Friday, December 28, 2007
A recent study by researchers at the University of Granada reveals that housewives are more likely than college students to recycle glass bottles. Environmental bloggers have expressed their surprise at the findings; Kiera Butler at the Blue Marble Blog, part of social justice nonprofit Mother Jones, concludes sagely that despite college students’ “boundless reserves of idealism… [their] ecological awareness does not necessarily lead to action.”
In fact, a theme can be drawn through to the world of cleantech products: creation is sexier than conservation.

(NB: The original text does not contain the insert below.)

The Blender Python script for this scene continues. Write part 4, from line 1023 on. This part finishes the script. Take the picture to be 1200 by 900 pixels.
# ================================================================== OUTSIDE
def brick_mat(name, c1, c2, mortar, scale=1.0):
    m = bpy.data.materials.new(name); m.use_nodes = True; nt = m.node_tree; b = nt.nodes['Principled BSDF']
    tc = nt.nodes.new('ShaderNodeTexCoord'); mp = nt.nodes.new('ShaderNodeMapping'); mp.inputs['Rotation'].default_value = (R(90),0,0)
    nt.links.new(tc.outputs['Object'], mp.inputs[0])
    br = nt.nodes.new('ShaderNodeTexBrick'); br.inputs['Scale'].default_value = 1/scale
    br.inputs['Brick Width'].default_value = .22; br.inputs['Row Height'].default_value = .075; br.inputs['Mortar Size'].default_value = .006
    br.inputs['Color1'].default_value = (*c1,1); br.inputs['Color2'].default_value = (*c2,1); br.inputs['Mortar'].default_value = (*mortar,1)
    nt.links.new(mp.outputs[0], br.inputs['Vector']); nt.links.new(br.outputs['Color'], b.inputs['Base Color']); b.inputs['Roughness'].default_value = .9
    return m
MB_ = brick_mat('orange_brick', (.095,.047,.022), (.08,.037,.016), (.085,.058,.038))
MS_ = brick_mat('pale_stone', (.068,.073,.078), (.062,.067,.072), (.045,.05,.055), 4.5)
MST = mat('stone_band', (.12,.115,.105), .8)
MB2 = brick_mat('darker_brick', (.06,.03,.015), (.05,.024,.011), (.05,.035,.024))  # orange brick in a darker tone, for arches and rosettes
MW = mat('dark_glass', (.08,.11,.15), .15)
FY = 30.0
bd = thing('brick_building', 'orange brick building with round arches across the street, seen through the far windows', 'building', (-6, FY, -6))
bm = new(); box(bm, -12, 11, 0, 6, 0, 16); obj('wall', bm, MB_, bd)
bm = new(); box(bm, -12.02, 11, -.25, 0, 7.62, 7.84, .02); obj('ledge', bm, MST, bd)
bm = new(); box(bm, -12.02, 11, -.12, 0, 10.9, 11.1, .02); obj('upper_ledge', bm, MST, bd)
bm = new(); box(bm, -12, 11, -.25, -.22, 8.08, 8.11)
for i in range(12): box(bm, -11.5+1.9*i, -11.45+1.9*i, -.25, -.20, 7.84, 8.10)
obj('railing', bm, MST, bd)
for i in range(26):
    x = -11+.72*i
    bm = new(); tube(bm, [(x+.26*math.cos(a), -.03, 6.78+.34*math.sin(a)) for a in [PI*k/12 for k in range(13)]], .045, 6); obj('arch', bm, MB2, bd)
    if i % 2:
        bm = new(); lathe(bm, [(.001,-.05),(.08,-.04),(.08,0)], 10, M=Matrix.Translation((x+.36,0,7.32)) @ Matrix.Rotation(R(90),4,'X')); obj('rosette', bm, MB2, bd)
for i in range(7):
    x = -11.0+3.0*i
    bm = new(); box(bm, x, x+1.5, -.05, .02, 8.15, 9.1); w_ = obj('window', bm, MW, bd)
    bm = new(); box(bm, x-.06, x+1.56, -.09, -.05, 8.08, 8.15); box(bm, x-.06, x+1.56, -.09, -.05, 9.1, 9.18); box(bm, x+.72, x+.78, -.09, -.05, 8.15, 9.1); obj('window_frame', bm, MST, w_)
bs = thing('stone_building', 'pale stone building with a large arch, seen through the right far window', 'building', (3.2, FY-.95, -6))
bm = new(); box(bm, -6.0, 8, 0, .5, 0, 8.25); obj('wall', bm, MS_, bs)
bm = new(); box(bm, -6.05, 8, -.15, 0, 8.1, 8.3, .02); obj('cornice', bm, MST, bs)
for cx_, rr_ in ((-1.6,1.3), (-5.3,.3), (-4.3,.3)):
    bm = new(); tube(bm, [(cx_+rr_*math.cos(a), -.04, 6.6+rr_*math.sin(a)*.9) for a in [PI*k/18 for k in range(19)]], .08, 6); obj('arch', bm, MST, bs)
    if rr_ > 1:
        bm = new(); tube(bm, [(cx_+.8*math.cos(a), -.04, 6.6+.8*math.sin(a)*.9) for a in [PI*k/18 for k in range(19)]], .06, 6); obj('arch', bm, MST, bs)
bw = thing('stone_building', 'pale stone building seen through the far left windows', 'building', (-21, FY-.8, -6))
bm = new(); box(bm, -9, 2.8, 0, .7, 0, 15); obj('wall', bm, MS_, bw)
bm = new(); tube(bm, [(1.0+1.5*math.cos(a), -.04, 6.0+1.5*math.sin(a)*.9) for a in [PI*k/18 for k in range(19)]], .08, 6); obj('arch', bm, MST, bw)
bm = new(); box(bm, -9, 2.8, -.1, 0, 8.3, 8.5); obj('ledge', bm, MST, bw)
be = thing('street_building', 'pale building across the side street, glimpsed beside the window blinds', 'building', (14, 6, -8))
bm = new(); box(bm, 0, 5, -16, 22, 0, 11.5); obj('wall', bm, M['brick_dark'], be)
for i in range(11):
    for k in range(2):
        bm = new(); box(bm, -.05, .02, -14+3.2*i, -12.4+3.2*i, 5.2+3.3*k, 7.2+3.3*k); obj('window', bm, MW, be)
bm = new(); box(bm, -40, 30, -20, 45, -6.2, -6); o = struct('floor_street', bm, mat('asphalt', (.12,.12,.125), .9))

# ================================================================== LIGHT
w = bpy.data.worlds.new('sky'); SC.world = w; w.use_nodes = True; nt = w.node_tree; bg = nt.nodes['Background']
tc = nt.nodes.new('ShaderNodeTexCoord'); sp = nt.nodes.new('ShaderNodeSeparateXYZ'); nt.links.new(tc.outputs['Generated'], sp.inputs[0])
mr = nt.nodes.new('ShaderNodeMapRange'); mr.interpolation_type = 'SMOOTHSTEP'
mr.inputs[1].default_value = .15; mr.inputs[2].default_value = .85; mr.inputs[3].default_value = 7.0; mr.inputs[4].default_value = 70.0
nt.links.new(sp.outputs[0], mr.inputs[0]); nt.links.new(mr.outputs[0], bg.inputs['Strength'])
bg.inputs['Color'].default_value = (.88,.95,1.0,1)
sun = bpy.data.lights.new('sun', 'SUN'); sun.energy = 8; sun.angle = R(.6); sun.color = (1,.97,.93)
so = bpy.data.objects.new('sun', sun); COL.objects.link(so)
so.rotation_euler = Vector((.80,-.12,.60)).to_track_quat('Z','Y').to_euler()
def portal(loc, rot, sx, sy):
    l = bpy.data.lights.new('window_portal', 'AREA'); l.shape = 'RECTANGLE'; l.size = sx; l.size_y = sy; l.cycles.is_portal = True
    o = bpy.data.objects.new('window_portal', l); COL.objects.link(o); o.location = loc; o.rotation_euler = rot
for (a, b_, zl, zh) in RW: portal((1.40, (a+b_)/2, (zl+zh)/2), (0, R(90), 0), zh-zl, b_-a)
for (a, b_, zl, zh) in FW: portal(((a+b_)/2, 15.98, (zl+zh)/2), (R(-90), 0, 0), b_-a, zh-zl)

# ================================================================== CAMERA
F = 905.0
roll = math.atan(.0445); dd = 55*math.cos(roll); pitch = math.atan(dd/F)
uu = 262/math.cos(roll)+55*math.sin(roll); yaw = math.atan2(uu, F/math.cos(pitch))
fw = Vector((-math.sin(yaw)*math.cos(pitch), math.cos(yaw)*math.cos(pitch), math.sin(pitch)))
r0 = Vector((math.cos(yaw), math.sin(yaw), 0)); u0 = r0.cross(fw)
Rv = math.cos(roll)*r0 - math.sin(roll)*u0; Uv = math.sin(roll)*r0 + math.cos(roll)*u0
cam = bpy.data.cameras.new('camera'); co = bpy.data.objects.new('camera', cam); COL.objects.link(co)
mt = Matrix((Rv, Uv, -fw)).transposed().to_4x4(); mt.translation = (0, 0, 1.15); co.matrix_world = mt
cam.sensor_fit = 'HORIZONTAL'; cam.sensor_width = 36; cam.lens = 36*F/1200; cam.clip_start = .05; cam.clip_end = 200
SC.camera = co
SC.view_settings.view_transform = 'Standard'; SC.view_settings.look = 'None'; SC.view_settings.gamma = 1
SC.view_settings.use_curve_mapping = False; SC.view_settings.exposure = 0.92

After all, it’s much more fun to buy fair trade coffee and install solar panels than to rinse your milk jugs or remember to turn off the lights. Doing something trendy is easier than conspicuously not doing something that’s all too easy — like throwing that glass bottle “away” — even when the less sexy actions are more meaningful.
Similarly, the trend in business-greening these days is to pour money toward environmental stopgaps, rather than accepting the deeper fact that the most material and energy use occurs through inefficiency and waste, not during the creation of value. For example, Amory Lovins notes that only 1% of the energy generated by an automobile’s engine is used to move the driver (Natural Capitalism 24).
So how can you tell if a company is serious about reducing its footprint? Observe if they went for the best solution — or the sexiest. In a conversation with the sustainability director at Sasaki, an international design firm with plenty of green cred, I learned that the firm considered covering its south-facing exterior wall with solar panels. Sasaki realized that it could more effectively use the money to reballast its fluorescent lights for greater efficiency, saving more energy than the panels would have generated. That’s more than public relations — that’s planet relations.
Disclosure: At the time of the writing of this post, I have no financial relationships with any of the organizations mentioned, except as explicitly indicated.